- Prompt
Write out all the entries word for word and omit any pictures.
--- start of Input for this task ---
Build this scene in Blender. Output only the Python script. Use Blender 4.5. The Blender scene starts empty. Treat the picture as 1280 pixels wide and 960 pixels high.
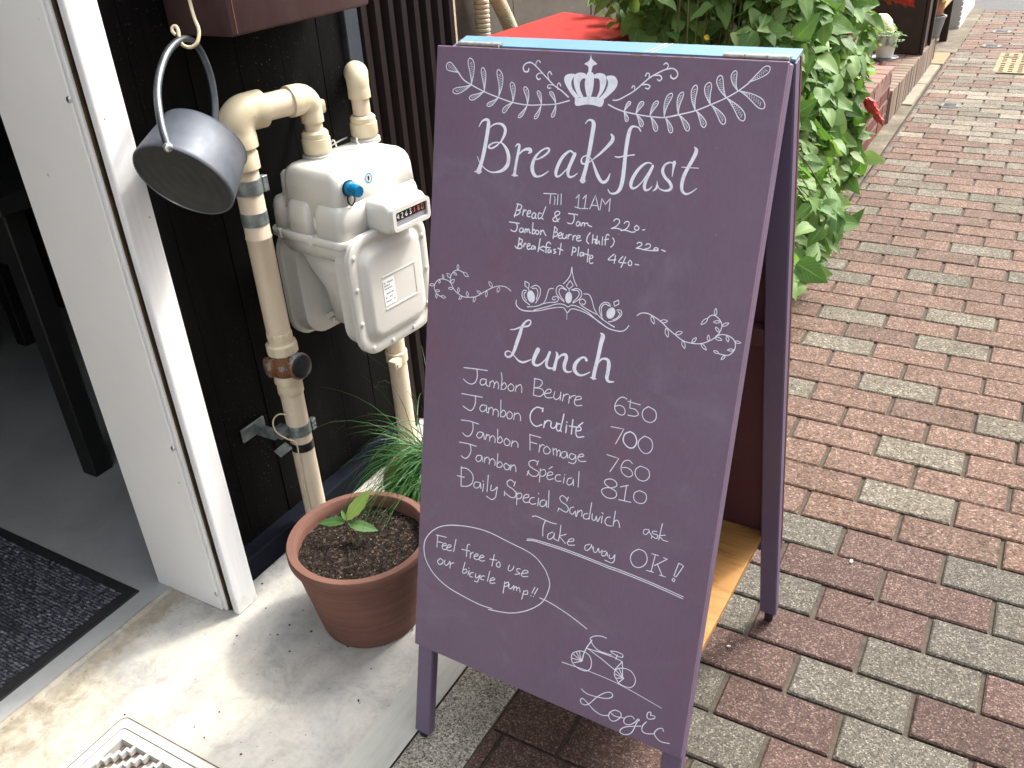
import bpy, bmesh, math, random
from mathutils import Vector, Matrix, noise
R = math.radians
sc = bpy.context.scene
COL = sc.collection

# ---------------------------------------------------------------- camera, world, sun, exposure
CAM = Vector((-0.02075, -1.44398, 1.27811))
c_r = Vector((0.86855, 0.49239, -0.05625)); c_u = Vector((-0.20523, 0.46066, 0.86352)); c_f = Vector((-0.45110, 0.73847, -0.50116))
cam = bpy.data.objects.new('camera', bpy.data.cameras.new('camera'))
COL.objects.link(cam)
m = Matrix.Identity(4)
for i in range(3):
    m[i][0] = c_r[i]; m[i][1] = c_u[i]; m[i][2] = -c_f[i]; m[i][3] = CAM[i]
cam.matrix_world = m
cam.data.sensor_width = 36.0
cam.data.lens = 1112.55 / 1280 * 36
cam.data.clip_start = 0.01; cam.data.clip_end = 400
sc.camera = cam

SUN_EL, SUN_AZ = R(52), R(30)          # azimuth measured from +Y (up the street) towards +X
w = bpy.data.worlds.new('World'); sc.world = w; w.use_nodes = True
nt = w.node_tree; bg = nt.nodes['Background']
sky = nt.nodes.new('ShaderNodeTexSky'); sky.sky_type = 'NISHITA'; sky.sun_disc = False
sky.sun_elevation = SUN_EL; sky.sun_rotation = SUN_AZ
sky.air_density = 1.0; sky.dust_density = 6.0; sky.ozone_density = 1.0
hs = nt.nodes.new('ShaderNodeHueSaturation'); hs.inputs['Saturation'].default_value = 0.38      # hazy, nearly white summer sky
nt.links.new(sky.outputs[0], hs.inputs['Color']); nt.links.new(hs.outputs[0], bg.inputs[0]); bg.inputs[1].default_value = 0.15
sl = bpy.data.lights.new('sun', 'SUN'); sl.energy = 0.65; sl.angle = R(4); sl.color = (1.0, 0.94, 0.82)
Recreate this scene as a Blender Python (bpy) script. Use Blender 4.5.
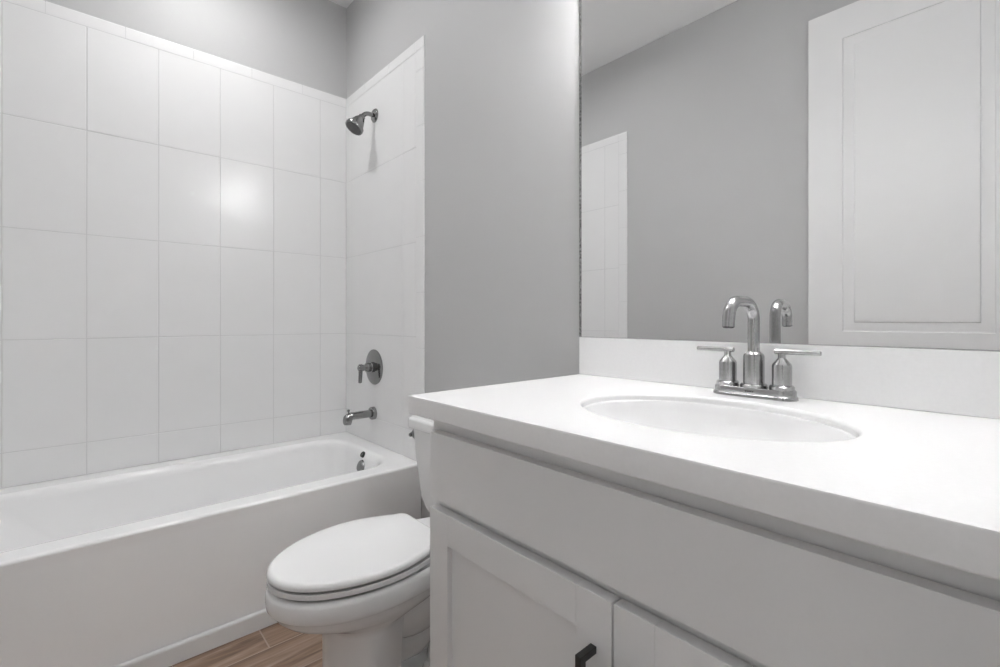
--- end of Input for this task ---
- Written solution
Build this scene in Blender. Output only the Python script. Use Blender 4.5. The Blender scene starts empty. Treat the picture as 1280 pixels wide and 960 pixels high.
import bpy, bmesh, math, random
from mathutils import Vector, Matrix, noise
R = math.radians
sc = bpy.context.scene
COL = sc.collection

# ---------------------------------------------------------------- camera, world, sun, exposure
CAM = Vector((-0.02075, -1.44398, 1.27811))
c_r = Vector((0.86855, 0.49239, -0.05625)); c_u = Vector((-0.20523, 0.46066, 0.86352)); c_f = Vector((-0.45110, 0.73847, -0.50116))
cam = bpy.data.objects.new('camera', bpy.data.cameras.new('camera'))
COL.objects.link(cam)
m = Matrix.Identity(4)
for i in range(3):
    m[i][0] = c_r[i]; m[i][1] = c_u[i]; m[i][2] = -c_f[i]; m[i][3] = CAM[i]
cam.matrix_world = m
cam.data.sensor_width = 36.0
cam.data.lens = 1112.55 / 1280 * 36
cam.data.clip_start = 0.01; cam.data.clip_end = 400
sc.camera = cam

SUN_EL, SUN_AZ = R(52), R(30)          # azimuth measured from +Y (up the street) towards +X
w = bpy.data.worlds.new('World'); sc.world = w; w.use_nodes = True
nt = w.node_tree; bg = nt.nodes['Background']
sky = nt.nodes.new('ShaderNodeTexSky'); sky.sky_type = 'NISHITA'; sky.sun_disc = False
sky.sun_elevation = SUN_EL; sky.sun_rotation = SUN_AZ
sky.air_density = 1.0; sky.dust_density = 6.0; sky.ozone_density = 1.0
hs = nt.nodes.new('ShaderNodeHueSaturation'); hs.inputs['Saturation'].default_value = 0.38      # hazy, nearly white summer sky
nt.links.new(sky.outputs[0], hs.inputs['Color']); nt.links.new(hs.outputs[0], bg.inputs[0]); bg.inputs[1].default_value = 0.15
sl = bpy.data.lights.new('sun', 'SUN'); sl.energy = 0.65; sl.angle = R(4); sl.color = (1.0, 0.94, 0.82)
Recreate this scene as a Blender Python (bpy) script. Use Blender 4.5.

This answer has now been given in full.